[BEGIN Record set]

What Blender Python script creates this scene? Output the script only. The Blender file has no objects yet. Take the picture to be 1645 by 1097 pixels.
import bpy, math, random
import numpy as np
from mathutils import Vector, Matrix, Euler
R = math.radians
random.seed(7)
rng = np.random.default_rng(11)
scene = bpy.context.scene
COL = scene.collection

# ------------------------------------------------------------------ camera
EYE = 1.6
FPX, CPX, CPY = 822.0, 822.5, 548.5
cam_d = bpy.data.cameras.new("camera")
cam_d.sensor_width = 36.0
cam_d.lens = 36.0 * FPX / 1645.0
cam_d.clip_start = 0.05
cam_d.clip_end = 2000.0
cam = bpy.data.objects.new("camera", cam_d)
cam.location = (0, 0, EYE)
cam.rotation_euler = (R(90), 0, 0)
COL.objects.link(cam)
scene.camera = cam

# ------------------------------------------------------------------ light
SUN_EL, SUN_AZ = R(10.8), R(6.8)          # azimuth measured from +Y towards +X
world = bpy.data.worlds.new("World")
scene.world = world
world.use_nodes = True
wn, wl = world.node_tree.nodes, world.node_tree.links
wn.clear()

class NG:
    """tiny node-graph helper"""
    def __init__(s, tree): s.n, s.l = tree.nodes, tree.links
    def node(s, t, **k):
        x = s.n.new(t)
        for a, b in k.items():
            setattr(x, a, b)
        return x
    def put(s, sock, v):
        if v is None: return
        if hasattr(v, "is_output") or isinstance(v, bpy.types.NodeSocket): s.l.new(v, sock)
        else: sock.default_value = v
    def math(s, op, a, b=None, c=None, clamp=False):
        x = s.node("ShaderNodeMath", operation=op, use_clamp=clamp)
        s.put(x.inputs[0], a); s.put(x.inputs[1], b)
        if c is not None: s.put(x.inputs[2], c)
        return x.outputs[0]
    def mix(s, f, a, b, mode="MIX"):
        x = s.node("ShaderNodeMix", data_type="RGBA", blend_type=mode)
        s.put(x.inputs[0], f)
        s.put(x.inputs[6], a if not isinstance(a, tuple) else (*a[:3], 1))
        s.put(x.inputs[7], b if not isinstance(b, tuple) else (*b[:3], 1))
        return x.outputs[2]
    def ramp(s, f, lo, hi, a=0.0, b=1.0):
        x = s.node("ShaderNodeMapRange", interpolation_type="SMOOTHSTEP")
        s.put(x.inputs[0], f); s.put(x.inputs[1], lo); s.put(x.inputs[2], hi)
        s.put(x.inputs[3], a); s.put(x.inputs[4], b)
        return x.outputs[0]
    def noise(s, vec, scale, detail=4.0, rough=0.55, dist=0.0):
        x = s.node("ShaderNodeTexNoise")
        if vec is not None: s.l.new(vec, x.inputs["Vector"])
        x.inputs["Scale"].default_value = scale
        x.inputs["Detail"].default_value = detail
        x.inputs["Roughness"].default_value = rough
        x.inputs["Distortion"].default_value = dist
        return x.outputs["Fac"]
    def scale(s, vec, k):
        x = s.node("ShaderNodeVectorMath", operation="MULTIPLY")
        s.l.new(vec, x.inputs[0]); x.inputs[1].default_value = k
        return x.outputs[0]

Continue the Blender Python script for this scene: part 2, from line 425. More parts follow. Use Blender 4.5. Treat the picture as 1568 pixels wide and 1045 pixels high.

[END Record set]

◆ **What you are asked to do**:
All of the entries need to be reproduced exactly; please write them out.

◆ **In response**:
What Blender Python script creates this scene? Output the script only. The Blender file has no objects yet. Take the picture to be 1645 by 1097 pixels.
import bpy, math, random
import numpy as np
from mathutils import Vector, Matrix, Euler
R = math.radians
random.seed(7)
rng = np.random.default_rng(11)
scene = bpy.context.scene
COL = scene.collection

# ------------------------------------------------------------------ camera
EYE = 1.6
FPX, CPX, CPY = 822.0, 822.5, 548.5
cam_d = bpy.data.cameras.new("camera")
cam_d.sensor_width = 36.0
cam_d.lens = 36.0 * FPX / 1645.0
cam_d.clip_start = 0.05
cam_d.clip_end = 2000.0
cam = bpy.data.objects.new("camera", cam_d)
cam.location = (0, 0, EYE)
cam.rotation_euler = (R(90), 0, 0)
COL.objects.link(cam)
scene.camera = cam

# ------------------------------------------------------------------ light
SUN_EL, SUN_AZ = R(10.8), R(6.8)          # azimuth measured from +Y towards +X
world = bpy.data.worlds.new("World")
scene.world = world
world.use_nodes = True
wn, wl = world.node_tree.nodes, world.node_tree.links
wn.clear()

class NG:
    """tiny node-graph helper"""
    def __init__(s, tree): s.n, s.l = tree.nodes, tree.links
    def node(s, t, **k):
        x = s.n.new(t)
        for a, b in k.items():
            setattr(x, a, b)
        return x
    def put(s, sock, v):
        if v is None: return
        if hasattr(v, "is_output") or isinstance(v, bpy.types.NodeSocket): s.l.new(v, sock)
        else: sock.default_value = v
    def math(s, op, a, b=None, c=None, clamp=False):
        x = s.node("ShaderNodeMath", operation=op, use_clamp=clamp)
        s.put(x.inputs[0], a); s.put(x.inputs[1], b)
        if c is not None: s.put(x.inputs[2], c)
        return x.outputs[0]
    def mix(s, f, a, b, mode="MIX"):
        x = s.node("ShaderNodeMix", data_type="RGBA", blend_type=mode)
        s.put(x.inputs[0], f)
        s.put(x.inputs[6], a if not isinstance(a, tuple) else (*a[:3], 1))
        s.put(x.inputs[7], b if not isinstance(b, tuple) else (*b[:3], 1))
        return x.outputs[2]
    def ramp(s, f, lo, hi, a=0.0, b=1.0):
        x = s.node("ShaderNodeMapRange", interpolation_type="SMOOTHSTEP")
        s.put(x.inputs[0], f); s.put(x.inputs[1], lo); s.put(x.inputs[2], hi)
        s.put(x.inputs[3], a); s.put(x.inputs[4], b)
        return x.outputs[0]
    def noise(s, vec, scale, detail=4.0, rough=0.55, dist=0.0):
        x = s.node("ShaderNodeTexNoise")
        if vec is not None: s.l.new(vec, x.inputs["Vector"])
        x.inputs["Scale"].default_value = scale
        x.inputs["Detail"].default_value = detail
        x.inputs["Roughness"].default_value = rough
        x.inputs["Distortion"].default_value = dist
        return x.outputs["Fac"]
    def scale(s, vec, k):
        x = s.node("ShaderNodeVectorMath", operation="MULTIPLY")
        s.l.new(vec, x.inputs[0]); x.inputs[1].default_value = k
        return x.outputs[0]

Continue the Blender Python script for this scene: part 2, from line 425. More parts follow. Use Blender 4.5. Treat the picture as 1568 pixels wide and 1045 pixels high.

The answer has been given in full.